The Shadow is a character that often feels like he should be more popular than he is -- sure, he was
massively popular in the '30s and '40s, and even got a movie within the
past twenty years (and that movie is actually pretty decent, and fairly
faithful to the character), but he hasn't been Batman-level since,
well, basically since there's been a Batman. And for the people who
think the Shadow is better than Batman -- or just that he was first, or that he's purer, or whatever reason -- that is annoying.
I
don't know if Howard Chaykin is one of those people; Chaykin strikes me
as a creator who has a lot of ideas and a lot of willingness to do the
jobs that come along, but not a lot of angst or burning desires to do specific characters owned by other people. (I could be wrong.) Chaykin relaunched the Shadow once,
for DC in the mid-80s, during a general housecleaning and relaunching
period for DC, and his story was not just a good Shadow story, but it
also set up the Shadow for a new era, with a slightly modified origin
and an updated crew of assistants. Sure, regular series writer Andrew
Helfer and his crew of sympatico artists then dragged the Shadow
off in a direction that scuttlebutt has it was deeply unpopular with the
licensor, but none of that was Chaykin's fault: he built a solid,
useful foundation, and then went off to build other things while Helfer
and crew constructed their rococo Shadow house.
Thirty
years later, Chaykin came back to the Shadow -- I don't think he did any
Shadow stories in between, but the character has been relaunched so may
times that I could easily have missed something -- with The Shadow: Midnight in Moscow, which has none of the foundation-building expectations of his earlier Blood and Thunder.

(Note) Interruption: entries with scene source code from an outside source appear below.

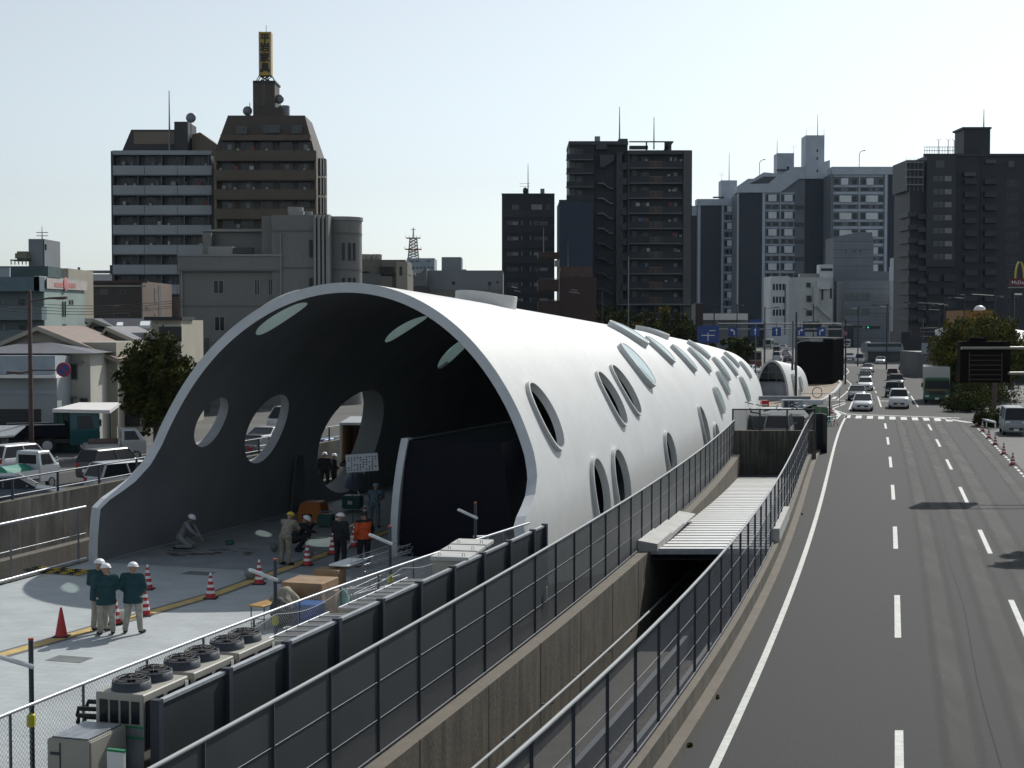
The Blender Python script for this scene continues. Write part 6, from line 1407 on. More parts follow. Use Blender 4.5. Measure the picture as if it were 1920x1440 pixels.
def slamp(px, y0, D, arms, label, m='tower_band', r=.09):
    p = Vector((at(px,607,D).x, D, 0)); o = thing('street_lamp', label, 'street lamp', p, 0, 'street lamps along the far road'); z = at(px,y0,D).z
    mb = MB(); mb.tube([(0,0,0),(0,0,z)], [r*1.3,r], 8); mb.build('pole', M(m), o)
    for dx, yy, wl in arms:
        zz = at(px,yy,D).z; x = dx*D/F; s = 1 if dx > 0 else -1
        mb = MB(); mb.tube([(0,0,zz-.15),(x*.8,0,zz)], .05, 5); mb.build('arm', M(m), o); lamp_head(o, (x*.75,0,zz-.02), 0 if s > 0 else math.pi, abs(x)*.35+.4, m)
    return o
slamp(1865,545,152,((-58,552,0),(8,556,0)),'tall dark street lamp with long arm rising from behind the round tree')
slamp(1897,500,172,(),'thick dark pole carrying the arches sign at the right edge',r=.3)
slamp(1663,570,250,((-20,574,0),(3,578,0)),'street lamp in front of the office wing grid'); slamp(1609,574,270,((-18,578,0),(3,578,0)),'street lamp in front of the curved-top building'); slamp(1434,575,250,((20,577,0),),'street lamp left of the white building')
slamp(1339,570,235,((12,571,0),),'pale lamp pole above the small far trees'); slamp(1382,570,260,((8,572,0),),'thin lamp pole between the navy panels'); slamp(1525,570,262,((-14,580,0),),'street lamp before the outside staircase'); slamp(1770,560,260,((-65,568,0),),'street lamp with a long arm before the dark tower base')
slamp(1129,545,232,(),'thin dark pole among the treetops'); slamp(1178,480,235,(),'tall thin grey pole before the balcony tower podium', 'galv_dull'); slamp(1586,600,190,(),'dark pole on the reserve beside the black box')
for i,(x,y) in enumerate(((1782,556),(1752,569),(1735,578))):
    o = slamp(x+26, y-2, 230+25*i, ((-26,y+2,0),), 'row lamp with bright lens over the dark tower base, %s' % ('nearest','middle','farthest')[i])
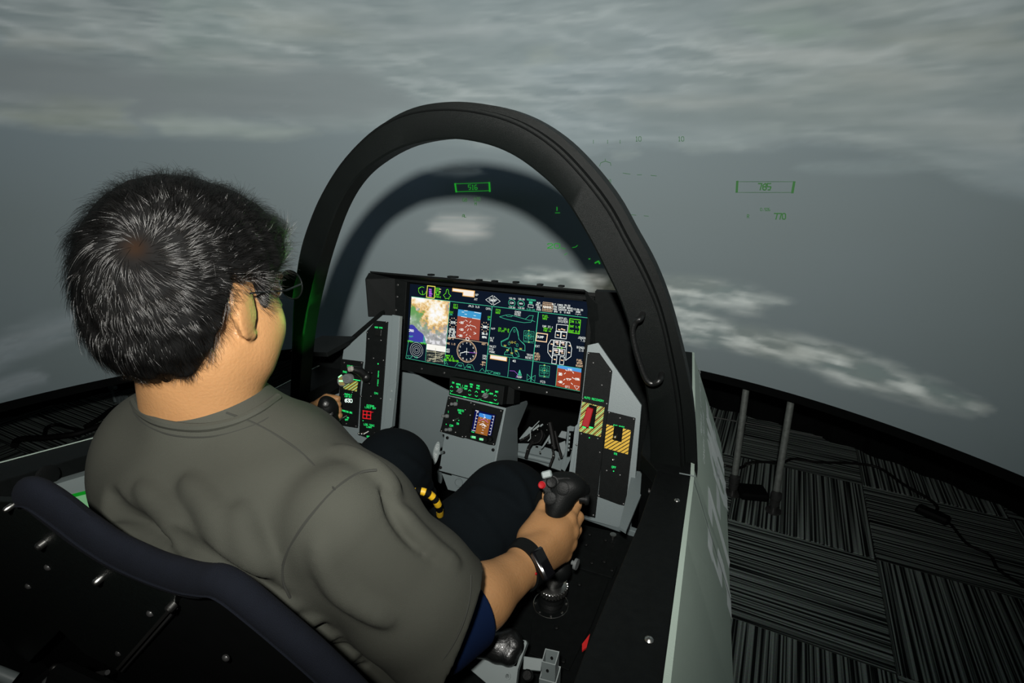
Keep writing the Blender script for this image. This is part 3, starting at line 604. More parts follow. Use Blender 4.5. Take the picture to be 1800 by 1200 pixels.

No, this time Chaykin is closing things down -- this is the story of
the Shadow's last case, in 1949, as he decides to give up on the
harvesting-bitter-fruit business entirely and disappear. (It is not
quite the same Shadow as Blood and Thunder, but an inventive fan
could definitely work up a theory to make them consistent. I'm not
energetic enough to do so here, though.)
But there is
that one last case to handle before, of course -- and it's a
continent-spanning thing, with Soviet spies and secret agents and femmes fatale
and the threat of nuclear megadeath. The fact that it takes place in a
half-dozen cities doesn't really matter -- they're all dark collections
of tall buildings, the way Chaykin draws them -- and there's not as much
narrative tension as there could be; the reader is always sure the
Shadow didn't let the world end in nuclear fire sixty years ago.
In the end, this is a solid Shadow story, somewhat valedictory, with gorgeous Chaykin
art and crackling Chaykin dialogue. If it doesn't come from anywhere or
lead to anywhere, well, that's the shape of a Shadow story in 2015 --
this exists because The Shadow is a valuable piece of intellectual
property, and the owners of that property want to see some income from
it. They could have done much worse.